You can have a soul-satisfying soup, either the current hearty beef and barley du jour or the always-on and slightly sweet African peanut and sweet potato, both with slices of the sturdy house-made bread. Salads are fresh and crisp — the spinach with wedges of grapefruit in a gingery vinaigrette; the house salad dotted by sunflower seeds and cranberries in a citrus-melon dressing.

RUTH.BONNEVILLE@FREEPRESS.MB.CA Executive Chef Gord Harris (left) and master baker Eric Bari with Prairie Ink's three-tiered appetizer tray and a white strawberry cake.

There are only a few appetizers, but all I tried were top-notch. They cost from $8.95 to $10.95, but the three-tiered tray bearing any three choices for $27 is a great buy, and generous enough to make a light lunch for two. Ours were chicken livers sautéed with wild mushrooms in a rich brown sauce, served with a creamy white polenta; three slightly gingery crab cakes that were truly crabby (with almost no filler), with an aioli that was spiked with lime juice, if not with the essential garlic; and three massive, marvellously flaky samosas with a spicy potato, chickpea and other veggies filling, and a great veggie sambal to dip them in.

Sandwiches are generous and satisfying, from $8.75 to $12.95, including a spear of dill pickle and a so-so coleslaw. There are no regular burgers on the menu but you won’t miss the beef if you have the moist and flavourful bison burger, doused with one of the better barbecue sauces of my experience. And if you ask for your mayo on the side you’ll have the perfect dip for the included potato wedges.

The pork in the pulled pork sandwich wasn’t really pulled but thickly sliced — delicious though, in that excellent barbecue sauce. An open-face sandwich of house-smoked salmon was made, not with those familiar satiny slices, but with thick slabs of the flakier hot-smoked variety, on bread slathered with cream cheese. Vegetarians can opt for a sandwich packed with roasted eggplant, zucchini and red peppers, as well as goat cheese and tomato pesto.

Of course there are a few pizzas ($11.50 to $11.95) — margherita, vegetable and chicken florentine, which I didn’t try. Pastas too ($13.50 to $14.95) — mushroom-chicken pappardelle, seafood linguine and spicy chorizo penne, the last of which I did try, a zesty mixture that also contained peppers, mushrooms and spinach.

Entrées are good buys at $14.50 to $19.50, especially since prices include either soup or salad. The tower of sweet-fleshed pickerel and portobello mushrooms, bathed in a light dill cream sauce, was possibly the most successful of those sampled. Actually all I tried were basically good, although some would have been better still if they’d been hotter.

The red meats were served rare and, although full of flavour, posed a problem that proper utensils could have solved. An eight-ounce strip loin for instance, was slightly but not impossibly chewy.
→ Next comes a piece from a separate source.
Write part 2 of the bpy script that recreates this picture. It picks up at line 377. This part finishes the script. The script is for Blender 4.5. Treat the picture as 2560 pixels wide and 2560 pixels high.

Ditto the duck breast and the bison filet that were part of a mixed grill that included as well a terrific elk sausage and lovely little gnocchi in light tomato sauce. But the serrated knives provided were utterly useless, and all they could do was tear the meats into big, raggedy chunks. At lunch the following day the leftovers were much more tractable when sliced thinly with a proper steak knife, and the restaurant would be wise to invest in a few.
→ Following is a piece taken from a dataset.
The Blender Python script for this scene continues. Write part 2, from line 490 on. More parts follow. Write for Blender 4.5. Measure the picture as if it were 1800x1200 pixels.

There are great pastries from an in-house bakery, some of them gluten free, most $2.25 to $6. The ever-changing lineup includes everything from some rich chocolate concoction to the huge and superbly crumbly scones. A surprising disappointment in such a pastry-savvy kitchen was the caramel-drizzled mixed fruit crisp which would have been wonderful if the crisp hadn’t been zapped into submission, ending up as mush among the fruits.
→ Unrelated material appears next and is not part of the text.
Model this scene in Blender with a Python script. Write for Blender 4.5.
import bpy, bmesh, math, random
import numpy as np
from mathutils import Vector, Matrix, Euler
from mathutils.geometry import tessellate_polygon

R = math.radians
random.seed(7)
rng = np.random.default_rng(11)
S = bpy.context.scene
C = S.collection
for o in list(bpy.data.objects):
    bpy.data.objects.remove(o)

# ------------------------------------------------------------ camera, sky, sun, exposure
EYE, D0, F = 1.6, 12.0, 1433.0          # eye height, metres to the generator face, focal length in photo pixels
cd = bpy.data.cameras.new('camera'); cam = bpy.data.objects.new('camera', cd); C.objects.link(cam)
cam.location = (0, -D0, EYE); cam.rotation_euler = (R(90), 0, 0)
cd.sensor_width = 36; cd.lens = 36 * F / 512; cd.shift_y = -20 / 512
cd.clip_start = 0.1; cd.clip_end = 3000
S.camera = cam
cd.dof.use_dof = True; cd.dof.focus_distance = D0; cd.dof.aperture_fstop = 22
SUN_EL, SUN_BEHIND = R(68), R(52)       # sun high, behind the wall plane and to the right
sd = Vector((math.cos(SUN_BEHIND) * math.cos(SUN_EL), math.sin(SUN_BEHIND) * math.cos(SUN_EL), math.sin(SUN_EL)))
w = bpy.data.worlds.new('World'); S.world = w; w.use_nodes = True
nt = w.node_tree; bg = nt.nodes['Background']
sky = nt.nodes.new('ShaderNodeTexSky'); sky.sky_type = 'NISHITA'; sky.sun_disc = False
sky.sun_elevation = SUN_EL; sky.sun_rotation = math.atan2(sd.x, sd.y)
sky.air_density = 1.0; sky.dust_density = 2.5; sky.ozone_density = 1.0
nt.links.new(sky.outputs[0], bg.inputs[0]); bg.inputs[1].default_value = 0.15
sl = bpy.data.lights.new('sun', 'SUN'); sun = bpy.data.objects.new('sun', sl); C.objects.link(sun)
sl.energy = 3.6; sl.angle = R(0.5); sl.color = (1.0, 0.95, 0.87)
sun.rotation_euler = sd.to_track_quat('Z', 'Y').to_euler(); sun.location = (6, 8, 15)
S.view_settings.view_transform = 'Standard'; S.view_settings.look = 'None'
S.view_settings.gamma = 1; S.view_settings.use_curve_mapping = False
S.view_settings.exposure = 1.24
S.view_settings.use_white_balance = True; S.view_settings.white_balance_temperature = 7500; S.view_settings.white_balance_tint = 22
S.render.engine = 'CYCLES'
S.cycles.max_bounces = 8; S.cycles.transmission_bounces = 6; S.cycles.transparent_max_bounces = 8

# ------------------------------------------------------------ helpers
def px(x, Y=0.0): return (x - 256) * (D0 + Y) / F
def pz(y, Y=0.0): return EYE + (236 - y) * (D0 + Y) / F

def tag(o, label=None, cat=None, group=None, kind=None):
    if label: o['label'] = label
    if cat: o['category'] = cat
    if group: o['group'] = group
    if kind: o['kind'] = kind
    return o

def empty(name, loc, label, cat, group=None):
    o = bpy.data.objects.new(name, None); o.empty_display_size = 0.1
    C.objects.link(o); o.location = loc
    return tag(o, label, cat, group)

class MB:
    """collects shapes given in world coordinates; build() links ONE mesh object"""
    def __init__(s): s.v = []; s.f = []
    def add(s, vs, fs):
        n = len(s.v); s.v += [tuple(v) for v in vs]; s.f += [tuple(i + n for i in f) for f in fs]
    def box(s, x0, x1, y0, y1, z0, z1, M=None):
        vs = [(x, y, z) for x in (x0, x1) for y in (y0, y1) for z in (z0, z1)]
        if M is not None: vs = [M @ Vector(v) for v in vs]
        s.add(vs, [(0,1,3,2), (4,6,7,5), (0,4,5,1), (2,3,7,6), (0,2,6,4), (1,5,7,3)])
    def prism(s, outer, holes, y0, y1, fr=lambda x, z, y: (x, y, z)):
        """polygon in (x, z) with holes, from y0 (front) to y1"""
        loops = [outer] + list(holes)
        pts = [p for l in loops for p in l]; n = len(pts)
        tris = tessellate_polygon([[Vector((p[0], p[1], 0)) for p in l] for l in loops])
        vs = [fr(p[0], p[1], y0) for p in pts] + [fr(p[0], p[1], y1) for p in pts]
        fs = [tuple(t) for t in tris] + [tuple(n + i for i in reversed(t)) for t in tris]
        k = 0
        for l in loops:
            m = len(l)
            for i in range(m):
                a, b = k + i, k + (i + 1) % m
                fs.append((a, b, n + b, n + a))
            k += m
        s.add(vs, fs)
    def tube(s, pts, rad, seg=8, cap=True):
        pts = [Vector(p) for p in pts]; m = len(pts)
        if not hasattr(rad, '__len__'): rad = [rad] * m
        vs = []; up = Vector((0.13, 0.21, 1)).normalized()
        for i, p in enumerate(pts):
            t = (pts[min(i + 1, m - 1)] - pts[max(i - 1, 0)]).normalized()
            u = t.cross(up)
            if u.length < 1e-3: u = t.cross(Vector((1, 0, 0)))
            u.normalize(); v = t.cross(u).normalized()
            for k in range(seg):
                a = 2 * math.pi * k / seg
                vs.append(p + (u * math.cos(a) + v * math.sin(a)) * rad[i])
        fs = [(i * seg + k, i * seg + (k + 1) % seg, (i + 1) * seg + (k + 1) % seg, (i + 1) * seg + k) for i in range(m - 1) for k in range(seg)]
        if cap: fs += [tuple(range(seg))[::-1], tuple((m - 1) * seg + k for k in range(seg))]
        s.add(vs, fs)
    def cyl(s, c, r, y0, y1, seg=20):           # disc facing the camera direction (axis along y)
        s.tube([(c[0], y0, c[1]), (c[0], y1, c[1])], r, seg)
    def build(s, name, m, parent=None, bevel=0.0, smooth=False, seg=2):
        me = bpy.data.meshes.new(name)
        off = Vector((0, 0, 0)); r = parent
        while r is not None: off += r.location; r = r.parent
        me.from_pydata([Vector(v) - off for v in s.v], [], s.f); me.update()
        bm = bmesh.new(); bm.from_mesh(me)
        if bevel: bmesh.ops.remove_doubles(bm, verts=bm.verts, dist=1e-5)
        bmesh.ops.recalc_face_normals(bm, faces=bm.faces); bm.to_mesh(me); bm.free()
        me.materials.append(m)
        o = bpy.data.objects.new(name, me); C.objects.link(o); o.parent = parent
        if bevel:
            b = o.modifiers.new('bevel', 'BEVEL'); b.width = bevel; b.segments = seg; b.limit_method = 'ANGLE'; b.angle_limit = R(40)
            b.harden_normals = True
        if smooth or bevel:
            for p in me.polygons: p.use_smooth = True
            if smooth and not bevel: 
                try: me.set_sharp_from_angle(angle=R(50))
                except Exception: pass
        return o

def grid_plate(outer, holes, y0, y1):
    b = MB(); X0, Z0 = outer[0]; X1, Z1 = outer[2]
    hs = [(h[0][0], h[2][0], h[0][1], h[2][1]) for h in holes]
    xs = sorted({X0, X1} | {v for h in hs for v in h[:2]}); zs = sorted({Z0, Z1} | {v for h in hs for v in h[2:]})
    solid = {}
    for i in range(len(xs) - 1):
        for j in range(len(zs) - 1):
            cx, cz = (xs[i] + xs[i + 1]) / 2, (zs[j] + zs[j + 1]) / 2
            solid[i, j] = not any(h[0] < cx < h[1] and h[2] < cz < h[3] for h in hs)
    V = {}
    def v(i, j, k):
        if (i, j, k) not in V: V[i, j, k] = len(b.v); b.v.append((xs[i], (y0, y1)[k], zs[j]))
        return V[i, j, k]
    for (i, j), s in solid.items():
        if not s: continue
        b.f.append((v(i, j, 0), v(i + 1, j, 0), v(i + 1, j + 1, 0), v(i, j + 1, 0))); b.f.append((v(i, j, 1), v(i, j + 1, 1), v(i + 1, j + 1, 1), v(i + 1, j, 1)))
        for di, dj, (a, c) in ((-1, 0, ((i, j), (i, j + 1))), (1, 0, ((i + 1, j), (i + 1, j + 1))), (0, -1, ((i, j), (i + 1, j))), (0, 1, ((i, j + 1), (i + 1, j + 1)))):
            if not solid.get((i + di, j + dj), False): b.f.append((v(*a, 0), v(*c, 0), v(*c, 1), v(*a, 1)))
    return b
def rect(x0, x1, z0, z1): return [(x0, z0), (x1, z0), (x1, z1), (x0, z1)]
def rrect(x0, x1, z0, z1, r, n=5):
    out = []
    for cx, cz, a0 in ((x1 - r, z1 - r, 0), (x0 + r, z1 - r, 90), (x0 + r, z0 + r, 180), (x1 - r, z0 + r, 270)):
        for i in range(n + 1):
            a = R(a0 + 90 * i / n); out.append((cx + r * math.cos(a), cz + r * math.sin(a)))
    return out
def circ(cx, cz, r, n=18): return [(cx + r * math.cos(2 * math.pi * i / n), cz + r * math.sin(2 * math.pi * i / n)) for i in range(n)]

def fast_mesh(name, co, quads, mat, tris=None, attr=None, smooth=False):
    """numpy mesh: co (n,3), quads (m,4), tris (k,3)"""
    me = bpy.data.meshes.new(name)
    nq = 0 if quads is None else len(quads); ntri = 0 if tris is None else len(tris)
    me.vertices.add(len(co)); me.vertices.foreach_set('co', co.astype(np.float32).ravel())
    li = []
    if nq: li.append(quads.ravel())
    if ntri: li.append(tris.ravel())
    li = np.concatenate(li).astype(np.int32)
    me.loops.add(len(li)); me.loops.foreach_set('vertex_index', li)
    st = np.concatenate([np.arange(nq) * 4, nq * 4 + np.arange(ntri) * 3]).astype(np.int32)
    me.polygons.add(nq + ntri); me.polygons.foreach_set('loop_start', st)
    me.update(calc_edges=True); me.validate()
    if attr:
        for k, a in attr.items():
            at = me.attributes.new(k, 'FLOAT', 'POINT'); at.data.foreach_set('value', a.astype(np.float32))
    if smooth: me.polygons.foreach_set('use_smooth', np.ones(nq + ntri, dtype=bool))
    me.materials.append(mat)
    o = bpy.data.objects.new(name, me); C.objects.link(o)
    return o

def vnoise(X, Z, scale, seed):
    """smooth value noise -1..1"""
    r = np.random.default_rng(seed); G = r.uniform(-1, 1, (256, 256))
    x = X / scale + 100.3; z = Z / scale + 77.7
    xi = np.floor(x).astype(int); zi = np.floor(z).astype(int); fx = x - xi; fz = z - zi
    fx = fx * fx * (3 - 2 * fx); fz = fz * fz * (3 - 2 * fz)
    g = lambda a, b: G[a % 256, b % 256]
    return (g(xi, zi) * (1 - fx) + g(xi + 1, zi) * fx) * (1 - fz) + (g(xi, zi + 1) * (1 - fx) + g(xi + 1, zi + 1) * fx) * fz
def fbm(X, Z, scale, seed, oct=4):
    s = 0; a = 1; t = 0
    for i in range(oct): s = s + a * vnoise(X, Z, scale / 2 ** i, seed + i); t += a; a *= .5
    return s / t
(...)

The strong, hot coffee is certified organic and fair trade; the wine list is small but well selected (any unfinished bottles will be corked to take home); and the friendly staff is, if not always knowledgeable, willing to return to the kitchen for answers. The sound level is quite bearable, even when the place is crowded. Which is pretty much always — reservations are accepted and, during meal hours, advisable.